Multiply 3^x on both sides of the equation to obtain r3^(2x) + 1 - 3^(x+1)=0. Let y = 3^x. A quadratic equation is obtained. ry^2 -3y + 1 = 0 Since the solution to the above equation is unique, the discriminant=(-3)^2 -4r= 0. r= 9/4. a+b=13.

Express the equation r(3^ x) + 3^ (-x) = 3 as quadratic equation by simplifying negative exponent, hence,

r(3^x) + 3^(-x) = 3

\Rightarrow r(3^ {2x}) - 3 (3^x) +1 = 0.

Since the equation has a unique real solution, then we can use the discriminant of the quadratic formula, i.e.,

D = b^2 - 4ac = 0, where a= r, b= -3, c= 1.

Hence, D = 9 - 4r = 0

                      r = \frac {9} {4} = \frac {a} {b}

Thus, r= 9+4= 13

We make the substitution 3^x=y, and multiplying both sides by y gives ry^2-3r+1=0. Since there is a unique real solution x to the original equation, there is thus a unique real solution y to our current equation, and the discriminant of the quadratic must be zero, so 9-4r = 0 --> r=9/4

Let y= 3^x

Then, 3^(-x) = 1/y.

The given equation now becomes ry + 1/y = 3

Or, ry^2 - 3y + 1 = 0

Then, the solutions for y are...

Root (i) :- {3 + sqrt(9-4r)}/2r Root (ii):- {3 - sqrt(9-4r)}/2r

Again, putting y= 3^x, we obtain that the solutions for x are...
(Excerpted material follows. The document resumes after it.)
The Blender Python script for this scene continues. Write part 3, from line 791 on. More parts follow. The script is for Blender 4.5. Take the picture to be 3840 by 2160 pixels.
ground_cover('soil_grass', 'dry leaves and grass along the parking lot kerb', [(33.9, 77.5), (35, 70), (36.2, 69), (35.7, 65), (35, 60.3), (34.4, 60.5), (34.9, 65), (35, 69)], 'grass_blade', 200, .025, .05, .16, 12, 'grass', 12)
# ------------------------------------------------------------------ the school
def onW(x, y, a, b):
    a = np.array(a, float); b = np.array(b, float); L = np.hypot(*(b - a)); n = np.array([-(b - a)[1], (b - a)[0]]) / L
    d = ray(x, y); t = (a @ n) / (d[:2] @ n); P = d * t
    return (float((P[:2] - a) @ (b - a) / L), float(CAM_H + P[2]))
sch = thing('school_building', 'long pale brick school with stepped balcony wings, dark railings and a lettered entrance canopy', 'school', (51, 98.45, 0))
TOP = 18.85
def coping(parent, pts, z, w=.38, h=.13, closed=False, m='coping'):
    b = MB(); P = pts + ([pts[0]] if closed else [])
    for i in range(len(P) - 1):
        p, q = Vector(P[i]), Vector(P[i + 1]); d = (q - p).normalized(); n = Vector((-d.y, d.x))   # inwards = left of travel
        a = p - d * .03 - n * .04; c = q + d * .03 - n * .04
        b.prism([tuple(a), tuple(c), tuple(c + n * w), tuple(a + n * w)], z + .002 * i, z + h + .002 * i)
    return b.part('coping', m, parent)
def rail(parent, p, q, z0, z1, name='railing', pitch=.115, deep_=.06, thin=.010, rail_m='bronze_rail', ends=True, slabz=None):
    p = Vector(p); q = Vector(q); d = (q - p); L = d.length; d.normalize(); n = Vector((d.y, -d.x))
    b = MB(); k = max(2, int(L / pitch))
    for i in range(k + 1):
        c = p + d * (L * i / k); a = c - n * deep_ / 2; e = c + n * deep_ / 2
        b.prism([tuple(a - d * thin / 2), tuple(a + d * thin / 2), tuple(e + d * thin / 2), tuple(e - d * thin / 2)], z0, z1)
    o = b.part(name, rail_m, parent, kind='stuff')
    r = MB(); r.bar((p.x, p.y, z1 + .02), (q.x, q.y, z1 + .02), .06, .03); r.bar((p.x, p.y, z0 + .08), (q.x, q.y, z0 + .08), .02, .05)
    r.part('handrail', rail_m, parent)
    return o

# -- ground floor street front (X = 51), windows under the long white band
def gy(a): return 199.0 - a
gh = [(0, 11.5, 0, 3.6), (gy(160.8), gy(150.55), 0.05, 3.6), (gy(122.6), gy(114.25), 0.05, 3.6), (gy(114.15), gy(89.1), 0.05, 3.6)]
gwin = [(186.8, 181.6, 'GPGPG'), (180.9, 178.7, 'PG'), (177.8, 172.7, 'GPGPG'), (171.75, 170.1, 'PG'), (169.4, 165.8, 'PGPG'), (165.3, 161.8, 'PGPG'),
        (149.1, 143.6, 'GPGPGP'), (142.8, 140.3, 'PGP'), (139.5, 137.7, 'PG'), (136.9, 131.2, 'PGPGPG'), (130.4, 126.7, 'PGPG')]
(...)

Root (i):- [log{3 + sqrt(9-4r)}]/2r/log(3) Root (ii):- [log{3 + sqrt(9-4r)}/2r]/log(3)

For these roots to be equal, we must have...
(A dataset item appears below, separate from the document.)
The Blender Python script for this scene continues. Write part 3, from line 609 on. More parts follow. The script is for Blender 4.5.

9-4r= 0 Or, r = 4/9 Now comparing this with a and b we obtain a= 4 and b= 9.

So, a+b= 4+9= 13

Note that by the AM-GM inequality,

$r3^x+3^{-x} \geq 2 \sqrt{r}$

is equal if and only if $r3^x=3^{-x}$ .

This means $r = 3^{-2x}$ , which gives 1 solution for x.

Therefore, we must have $3 = 2 \sqrt{r}$ .
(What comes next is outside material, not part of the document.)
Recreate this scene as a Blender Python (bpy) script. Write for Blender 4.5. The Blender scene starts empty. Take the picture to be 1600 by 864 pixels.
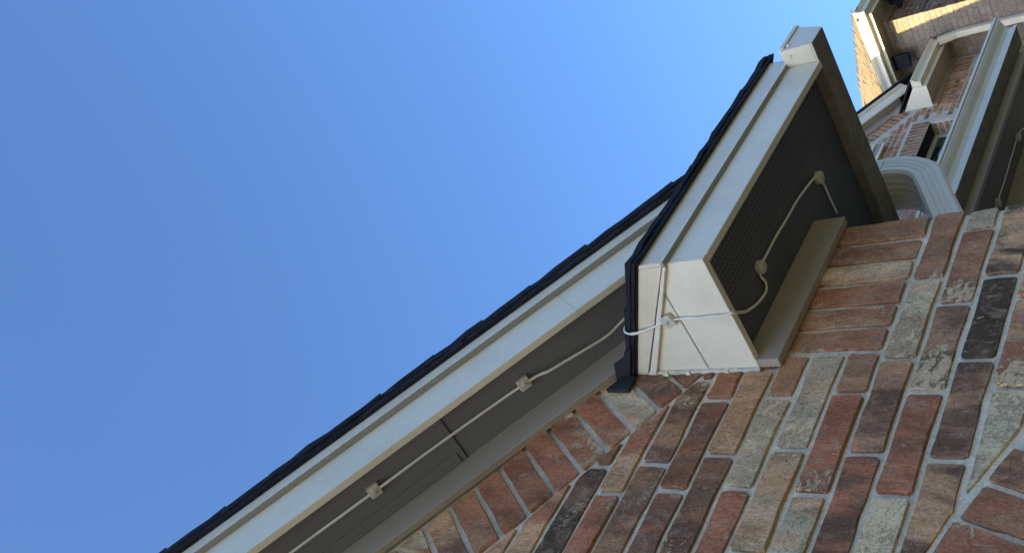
import bpy, bmesh, math, random
from mathutils import Vector, Matrix

random.seed(7)
SC = bpy.context.scene
COL = SC.collection
S = 1.3            # metres per construction unit (the wall stands 1.3 m from the lens)
CAMZ = 1.6         # lens height above the ground

# ------------------------------------------------------------------ camera
cam = bpy.data.cameras.new('camera')
camo = bpy.data.objects.new('camera', cam)
COL.objects.link(camo)
R0 = (0.48211924, 0.48210246, -0.73153145)     # image right
R1 = (-0.62999734, 0.77101798, 0.09292263)     # image down
R2 = (0.60882213, 0.41606308, 0.67544587)      # forward
m = Matrix(((R0[0], -R1[0], -R2[0], 0), (R0[1], -R1[1], -R2[1], 0), (R0[2], -R1[2], -R2[2], CAMZ), (0, 0, 0, 1)))
camo.matrix_world = m
cam.sensor_width = 36.0
cam.lens = 1553.7 / 1600 * 36.0
cam.clip_start = 0.05
cam.clip_end = 2000
SC.camera = camo

# ------------------------------------------------------------------ light
SUN = Vector((-1.0, 0.15, 0.36)).normalized()     # towards the sun
elev = math.asin(SUN.z)
rot = math.atan2(SUN.x, SUN.y)
W = bpy.data.worlds.new('World')
SC.world = W
W.use_nodes = True
wn = W.node_tree.nodes
bg = wn['Background']
sky = wn.new('ShaderNodeTexSky')
sky.sky_type = 'NISHITA'
sky.sun_disc = False
sky.sun_elevation = elev
sky.sun_rotation = rot
sky.altitude = 100
sky.air_density = 1.0
sky.dust_density = 4.0
sky.ozone_density = 7.0
W.node_tree.links.new(sky.outputs[0], bg.inputs[0])
bg.inputs[1].default_value = 0.12
sl = bpy.data.lights.new('sun', 'SUN')
sl.energy = 4.4
sl.angle = math.radians(0.5)
sl.color = (1.0, 0.79, 0.40)
so = bpy.data.objects.new('sun', sl)
COL.objects.link(so)
so.location = (-30, 4, 20)
so.rotation_euler = (-SUN).to_track_quat('-Z', 'Y').to_euler()
SC.view_settings.view_transform = 'Standard'
SC.view_settings.look = 'None'
SC.view_settings.gamma = 1.0
SC.view_settings.exposure = 1.83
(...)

Thus, by solving that, we get $r = \frac{9}{4}$ .

Hence $a+b = 9+4 = 13$ .

we have the given equation is equivalent to $r3^x + \frac {1} {3^x} = 3$ or $rz + \frac {1}{z} = 3$ i.e $rz^2 + 1 - 3z = 0$ where $z=3^x$ We know the discriminant of the equation $rz^2 + 1 - 3z = 0$ is $\Delta = (-3)^2 + 4 \times r \times 1$ i.e $\Delta=9 - 4r$ . The equation only has a unique real solution so $\Delta = 0$ i.e $r = \frac {9}{4}$ i.e $\frac {a}{b} = \frac {9}{4}$ i.e $a + b = 9 + 4 =13$

Let y = 3^x. We can have this substitution since the function f: x --> 3^x is bijective, i.e, if f(a) = f(b), then a = b. The equation becomes ry + 1/y = 3. Since y can never be zero, we can multiply the equation with y, giving us with ry^2 - 3y + 1 = 0. This is quadratic and to achieve a unique solution in y, the discriminant 3^2 - 4r = 9 - 4r should be zero. Clearly, r = 9/4 and the required answer is 9 + 4 = 13.

Rewrite as ( r=3^{-x}(3-3^{-x}) )\ Let ( y=3^{-x} ). Then ( r=y(3-y) )\, but only for 1 such ( y ). Thus ( y = 3-y )\, and hence ( r = \frac{9}{4} )\

Let /(y=3^x}. Then $ry^2-3y+1=0$ . There exists a unique solution only if the discriminant is 0. Therefore, $9-4r=0$ and the answer is $13$ . (We can solve for the unique x by finding y then x).